4 Ocak 2021 Pazartesi
Çözülmemiş Meseleler
Beni en çok çözülmemiş meseleler korkuttu. Çünkü bir çocukluğa, bir hayata mâl oldu bana. İçinde hesaplaşması bitmeyen ebeveynlerim kendi kaoslarında kaybetti beni. Bir defterim var. Babam yazmış bana. Gerçekleri öğrenmeliymişim. Hangi gerçekler? Duyulan kaygı bugüne ait değil gelecekte sorulacak hesaplara. Oysa o defterde kendime ait cümleler görmek isterdim. Beni anlatan, bana söylenen. Mesele hiçbir zaman benim olmamıştı ki. Mesele hiçbir zaman ben olmamıştım bir kere. Büyük insanların büyük aşklarının büyük entrikaları, büyük gururları ve büyük çözülmemişlikleri arasında ben zaten küçücüktüm. Hala da öyleyim. Kendim olarak bir anlam ifade etmiyorum. Onların kızıyım. Yanlış yaptığımda, beğenilmediğimde ötekinin kızıyım. Ben bu yüzden insanları hep önemsedim biliyor musunuz? Herkes bana anlamlı geldi. Çünkü bence böyle olmalıydı. Ben herkesi dinledim. Her şeyi anlamaya çalıştım. Hep düşündüm, hep sorguladım. Ama hiç yargılamadım. Beni tanıyanlar bilir kendimle ilgili en övünebileceğim şeydir empati. Şimdi durup bakıyorum da ben hep göremediklerimi göstermişim.
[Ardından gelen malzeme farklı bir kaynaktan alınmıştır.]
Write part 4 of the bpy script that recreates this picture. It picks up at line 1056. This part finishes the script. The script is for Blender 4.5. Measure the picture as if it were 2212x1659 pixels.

Duyulmadığım için duymuşum, anlaşılmadığım için anlamışım, yargılandığım için hoşgörmüşüm...
Bence kimse kimsenin hayatında çözülmemiş bir mesele olmamalı. Ya çözüp gitmek gerek ya da bırakmayı bilmek gerek. Yoksa seni üzen hayatın hesabını seni sevenlere sorarsın. Acısı onlardan çıkar.